I'm trying to prove that a real Cauchy sequence is convergent, but I need some help for a step.
We have the following statements:
$\{ s_i\}$ is a real Cauchy sequence, i.e. $\forall\epsilon>0,\exists N\geq 1,\forall n\geq N,\forall k\geq 1, \mid s_i-s_{i+k}\mid<\epsilon$
Each $s_i$ is an equivalence class of rational Cauchy sequence,
For each $i$, we define $\epsilon_i=\frac{1}{2i}$,
For each $i$, we choose $N_i$ using the definition of a Cauchy sequence $$\exists N_i\geq1,\forall n\geq N_i,\forall k\geq 1, \mid s_{i,n}-s_{i,n+k}\mid\leq\frac{1}{2i}:=\epsilon_i$$
We define $v_i:=s_{i,N_i}$
We already shown that
$\mid v_i -s_i\mid<\frac{1}{i}$
$\{v_i\}$ is a rational Cauchy sequence
We define $s$ as an equivalence class $s:=\overline{\{v_n\}}$
Now I need to show that $\mid v_i -s\mid<3\epsilon$
--------EDIT--------
We can show that $\mid v_i-v_{i+k}\mid<2\epsilon$ with
$\mid v_i-v_{i+k}\mid=\mid v_i-s_i+s_i-s_{i+k}+s_{i+k}-v_{i+k}\mid$ $\leq\mid v_i-s_i\mid+\mid s_i-s_{i+k}\mid+\mid s_{i+k}-v_{i+k}\mid<\frac{1}{i}+\epsilon+\frac{1}{i+k}<2\epsilon$
It's important to keep the distinction between equivalence class and reprentative clear to show this.
The real number $s$ is an equivalence class of rational Cauchy sequences that are equivalent to $\{v_n\}$. Let $\{q_n\}$ be any representative.

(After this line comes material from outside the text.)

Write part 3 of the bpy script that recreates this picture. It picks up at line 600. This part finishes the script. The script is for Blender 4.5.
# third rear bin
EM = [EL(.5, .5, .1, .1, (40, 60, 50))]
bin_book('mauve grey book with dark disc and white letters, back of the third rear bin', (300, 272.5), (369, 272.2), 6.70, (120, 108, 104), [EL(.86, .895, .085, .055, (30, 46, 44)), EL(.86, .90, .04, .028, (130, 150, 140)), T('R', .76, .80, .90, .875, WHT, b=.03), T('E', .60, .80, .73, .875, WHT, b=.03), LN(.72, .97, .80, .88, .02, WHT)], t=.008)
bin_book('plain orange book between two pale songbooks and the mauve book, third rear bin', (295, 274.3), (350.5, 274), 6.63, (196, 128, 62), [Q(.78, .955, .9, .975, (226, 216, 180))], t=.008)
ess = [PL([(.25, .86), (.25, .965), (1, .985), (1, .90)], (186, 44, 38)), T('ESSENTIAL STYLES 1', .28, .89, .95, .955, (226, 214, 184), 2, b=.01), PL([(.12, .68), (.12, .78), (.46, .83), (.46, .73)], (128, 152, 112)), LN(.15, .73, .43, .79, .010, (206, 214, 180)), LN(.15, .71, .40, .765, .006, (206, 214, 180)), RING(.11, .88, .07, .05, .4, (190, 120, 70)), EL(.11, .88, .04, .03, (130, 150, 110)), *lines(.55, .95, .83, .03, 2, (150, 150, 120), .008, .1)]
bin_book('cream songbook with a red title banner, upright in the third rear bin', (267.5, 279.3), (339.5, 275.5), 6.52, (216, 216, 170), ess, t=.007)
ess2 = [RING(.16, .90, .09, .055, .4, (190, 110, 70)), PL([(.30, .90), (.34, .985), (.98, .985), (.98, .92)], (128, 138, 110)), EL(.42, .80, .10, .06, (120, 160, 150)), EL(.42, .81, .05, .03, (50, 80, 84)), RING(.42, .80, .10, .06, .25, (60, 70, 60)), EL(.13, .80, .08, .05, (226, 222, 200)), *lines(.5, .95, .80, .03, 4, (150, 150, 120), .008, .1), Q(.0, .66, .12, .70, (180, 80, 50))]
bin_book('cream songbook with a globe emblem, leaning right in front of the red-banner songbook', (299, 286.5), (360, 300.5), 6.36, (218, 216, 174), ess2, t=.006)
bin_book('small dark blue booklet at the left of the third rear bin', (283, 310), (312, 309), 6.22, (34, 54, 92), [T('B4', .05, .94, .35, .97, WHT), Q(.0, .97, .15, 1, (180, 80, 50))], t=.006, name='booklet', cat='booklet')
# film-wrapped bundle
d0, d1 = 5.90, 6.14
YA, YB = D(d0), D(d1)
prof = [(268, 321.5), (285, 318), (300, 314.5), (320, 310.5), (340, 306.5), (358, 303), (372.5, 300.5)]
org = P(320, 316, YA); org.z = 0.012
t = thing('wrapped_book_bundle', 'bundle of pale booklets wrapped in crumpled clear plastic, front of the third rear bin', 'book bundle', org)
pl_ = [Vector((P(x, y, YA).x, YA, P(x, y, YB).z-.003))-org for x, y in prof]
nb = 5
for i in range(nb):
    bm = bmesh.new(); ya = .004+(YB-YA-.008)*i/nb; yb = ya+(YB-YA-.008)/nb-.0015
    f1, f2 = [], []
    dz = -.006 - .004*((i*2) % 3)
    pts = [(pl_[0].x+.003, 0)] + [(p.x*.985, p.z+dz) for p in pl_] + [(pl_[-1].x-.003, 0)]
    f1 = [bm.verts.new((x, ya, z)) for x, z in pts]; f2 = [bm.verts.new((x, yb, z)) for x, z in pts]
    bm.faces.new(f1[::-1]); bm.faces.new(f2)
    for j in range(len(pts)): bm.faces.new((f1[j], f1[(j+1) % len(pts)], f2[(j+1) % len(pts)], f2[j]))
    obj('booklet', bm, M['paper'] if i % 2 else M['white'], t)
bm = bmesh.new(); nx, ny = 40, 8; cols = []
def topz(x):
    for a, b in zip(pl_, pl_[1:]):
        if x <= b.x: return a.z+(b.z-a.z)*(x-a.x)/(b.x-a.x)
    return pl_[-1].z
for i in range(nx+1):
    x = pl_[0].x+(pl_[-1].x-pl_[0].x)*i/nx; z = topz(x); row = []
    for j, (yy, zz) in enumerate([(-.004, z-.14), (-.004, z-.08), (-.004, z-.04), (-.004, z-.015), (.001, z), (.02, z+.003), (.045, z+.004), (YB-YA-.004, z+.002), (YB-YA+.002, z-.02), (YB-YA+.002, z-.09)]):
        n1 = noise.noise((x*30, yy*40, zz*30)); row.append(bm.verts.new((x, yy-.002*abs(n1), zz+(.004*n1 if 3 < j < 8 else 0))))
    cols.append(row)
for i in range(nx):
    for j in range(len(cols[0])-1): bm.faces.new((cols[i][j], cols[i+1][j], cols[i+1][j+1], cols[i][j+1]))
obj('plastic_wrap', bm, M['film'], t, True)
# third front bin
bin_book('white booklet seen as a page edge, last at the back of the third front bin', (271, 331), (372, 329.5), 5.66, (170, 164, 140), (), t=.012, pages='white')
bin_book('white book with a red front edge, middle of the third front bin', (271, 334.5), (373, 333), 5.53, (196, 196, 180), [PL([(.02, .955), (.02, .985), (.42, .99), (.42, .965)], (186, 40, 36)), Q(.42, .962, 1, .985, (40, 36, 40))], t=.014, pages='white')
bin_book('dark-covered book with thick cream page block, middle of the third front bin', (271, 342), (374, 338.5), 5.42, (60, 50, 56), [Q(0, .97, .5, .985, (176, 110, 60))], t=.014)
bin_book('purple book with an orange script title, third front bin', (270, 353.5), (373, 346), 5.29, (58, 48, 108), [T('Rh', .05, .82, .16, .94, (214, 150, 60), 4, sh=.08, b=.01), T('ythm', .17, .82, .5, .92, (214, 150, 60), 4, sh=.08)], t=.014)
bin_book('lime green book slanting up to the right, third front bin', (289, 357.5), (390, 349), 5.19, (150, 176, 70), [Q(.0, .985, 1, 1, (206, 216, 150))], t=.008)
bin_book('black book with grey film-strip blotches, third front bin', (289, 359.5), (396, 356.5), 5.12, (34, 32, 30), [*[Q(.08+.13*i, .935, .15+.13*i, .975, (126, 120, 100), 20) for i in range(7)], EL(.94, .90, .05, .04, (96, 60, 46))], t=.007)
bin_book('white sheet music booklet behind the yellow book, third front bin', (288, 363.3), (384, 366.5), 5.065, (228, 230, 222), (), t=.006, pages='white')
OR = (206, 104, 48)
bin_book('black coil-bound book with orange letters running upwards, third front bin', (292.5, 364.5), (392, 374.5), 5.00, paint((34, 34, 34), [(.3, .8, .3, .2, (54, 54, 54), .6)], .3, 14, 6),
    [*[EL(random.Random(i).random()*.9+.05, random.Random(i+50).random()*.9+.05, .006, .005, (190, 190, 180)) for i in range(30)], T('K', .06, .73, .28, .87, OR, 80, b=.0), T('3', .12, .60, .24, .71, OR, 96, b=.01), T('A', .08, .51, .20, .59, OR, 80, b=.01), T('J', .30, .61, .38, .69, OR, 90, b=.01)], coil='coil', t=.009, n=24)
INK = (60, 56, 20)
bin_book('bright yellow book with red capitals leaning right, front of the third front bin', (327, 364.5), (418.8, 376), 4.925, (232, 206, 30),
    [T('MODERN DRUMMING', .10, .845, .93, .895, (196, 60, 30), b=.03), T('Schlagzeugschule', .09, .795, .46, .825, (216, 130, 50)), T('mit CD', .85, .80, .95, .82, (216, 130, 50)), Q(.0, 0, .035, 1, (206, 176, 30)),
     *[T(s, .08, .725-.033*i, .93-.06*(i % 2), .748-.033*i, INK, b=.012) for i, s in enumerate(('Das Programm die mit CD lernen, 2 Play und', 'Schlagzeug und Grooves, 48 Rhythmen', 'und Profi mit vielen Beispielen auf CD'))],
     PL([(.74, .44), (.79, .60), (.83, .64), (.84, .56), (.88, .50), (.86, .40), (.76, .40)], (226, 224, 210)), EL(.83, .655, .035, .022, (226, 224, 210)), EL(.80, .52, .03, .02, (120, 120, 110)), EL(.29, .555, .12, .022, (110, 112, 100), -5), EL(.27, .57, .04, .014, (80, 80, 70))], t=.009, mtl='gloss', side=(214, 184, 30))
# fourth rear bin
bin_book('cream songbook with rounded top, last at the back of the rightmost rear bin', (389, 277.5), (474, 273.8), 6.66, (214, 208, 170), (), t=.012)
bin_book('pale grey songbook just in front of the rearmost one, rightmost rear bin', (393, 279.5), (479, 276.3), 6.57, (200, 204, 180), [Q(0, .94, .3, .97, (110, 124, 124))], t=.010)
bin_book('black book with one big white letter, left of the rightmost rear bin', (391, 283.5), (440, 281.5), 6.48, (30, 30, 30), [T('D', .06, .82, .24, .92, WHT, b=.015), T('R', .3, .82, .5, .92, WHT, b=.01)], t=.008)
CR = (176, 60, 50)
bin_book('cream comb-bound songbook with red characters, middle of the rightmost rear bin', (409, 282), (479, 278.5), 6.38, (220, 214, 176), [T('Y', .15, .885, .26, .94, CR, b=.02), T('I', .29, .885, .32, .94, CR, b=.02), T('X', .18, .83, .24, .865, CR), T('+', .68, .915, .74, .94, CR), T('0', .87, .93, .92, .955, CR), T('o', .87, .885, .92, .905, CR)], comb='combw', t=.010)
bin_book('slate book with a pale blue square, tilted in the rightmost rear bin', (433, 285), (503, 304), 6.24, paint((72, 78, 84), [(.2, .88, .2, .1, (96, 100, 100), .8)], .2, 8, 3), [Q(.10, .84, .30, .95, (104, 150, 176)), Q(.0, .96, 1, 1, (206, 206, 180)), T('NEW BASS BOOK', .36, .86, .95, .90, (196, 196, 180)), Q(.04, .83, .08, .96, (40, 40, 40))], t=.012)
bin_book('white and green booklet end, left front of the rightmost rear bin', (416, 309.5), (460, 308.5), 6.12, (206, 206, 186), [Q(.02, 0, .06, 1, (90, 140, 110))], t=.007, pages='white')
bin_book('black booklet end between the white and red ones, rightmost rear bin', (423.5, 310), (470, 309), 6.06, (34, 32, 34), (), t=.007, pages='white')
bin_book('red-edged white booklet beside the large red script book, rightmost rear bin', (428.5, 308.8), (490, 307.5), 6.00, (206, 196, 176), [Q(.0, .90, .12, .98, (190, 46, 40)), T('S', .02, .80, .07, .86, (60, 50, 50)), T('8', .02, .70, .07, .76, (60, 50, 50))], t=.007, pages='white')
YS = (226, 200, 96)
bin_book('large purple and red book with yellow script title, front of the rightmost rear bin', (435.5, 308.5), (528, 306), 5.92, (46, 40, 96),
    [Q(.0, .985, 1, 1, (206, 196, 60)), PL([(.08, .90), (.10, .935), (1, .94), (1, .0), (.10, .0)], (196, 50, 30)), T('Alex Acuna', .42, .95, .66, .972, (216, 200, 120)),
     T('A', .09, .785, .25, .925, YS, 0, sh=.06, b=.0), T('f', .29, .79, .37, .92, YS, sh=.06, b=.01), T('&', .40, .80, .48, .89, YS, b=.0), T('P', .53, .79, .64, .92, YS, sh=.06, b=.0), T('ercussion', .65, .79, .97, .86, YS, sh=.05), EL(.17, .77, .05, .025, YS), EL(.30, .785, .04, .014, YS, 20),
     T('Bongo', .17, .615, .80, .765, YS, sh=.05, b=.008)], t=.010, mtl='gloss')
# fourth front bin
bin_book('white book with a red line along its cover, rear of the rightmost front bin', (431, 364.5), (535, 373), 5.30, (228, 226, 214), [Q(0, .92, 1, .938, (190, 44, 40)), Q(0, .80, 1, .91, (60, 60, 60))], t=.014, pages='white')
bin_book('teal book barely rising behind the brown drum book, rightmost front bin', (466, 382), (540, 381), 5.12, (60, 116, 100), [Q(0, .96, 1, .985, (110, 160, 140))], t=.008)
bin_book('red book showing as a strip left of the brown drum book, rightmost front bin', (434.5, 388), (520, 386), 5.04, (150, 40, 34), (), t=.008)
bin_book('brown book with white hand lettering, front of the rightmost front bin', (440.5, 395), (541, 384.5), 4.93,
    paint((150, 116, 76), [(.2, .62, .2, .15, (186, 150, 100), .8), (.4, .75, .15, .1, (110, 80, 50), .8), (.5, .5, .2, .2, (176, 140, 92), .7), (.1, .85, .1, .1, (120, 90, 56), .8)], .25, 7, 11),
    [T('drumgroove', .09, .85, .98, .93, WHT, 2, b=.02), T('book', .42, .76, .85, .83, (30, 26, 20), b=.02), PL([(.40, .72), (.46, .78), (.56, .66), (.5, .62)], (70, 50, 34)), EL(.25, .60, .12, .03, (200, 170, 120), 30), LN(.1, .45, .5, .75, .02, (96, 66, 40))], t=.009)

Then $\{q_n\} \sim \{v_n\}$ and given $\epsilon > 0$ we have $|q_n - v_n| < \epsilon$ for $n \geq N'$.
The rational number $v_i$, considered as a real number, is the equivalence class of the sequence $(v_i,v_i,v_i, \ldots).$ Hence, $|v_i - s|$ is a real number with a representative Cauchy sequence $\{|v_i - q_n|\}.$
Then for $n \geq N'$
$$|v_i - q_n| \leqslant |v_i - v_n| + |v_n - q_n| < \epsilon + |v_i - v_n|.$$
Also $\{v_i\}$ is itself a rational Cauchy sequence with $|v_i - v_{i+k}| < 2\epsilon$, as shown in the EDIT, for $i$ sufficiently large. Then $|v_i -v_n| < 2 \epsilon$ if $n > \max(N',i)$.
Therefore, every representative of $|v_i - s|$ satsifies $|v_i - q_n| < 3\epsilon$ for sufficiently large $i$.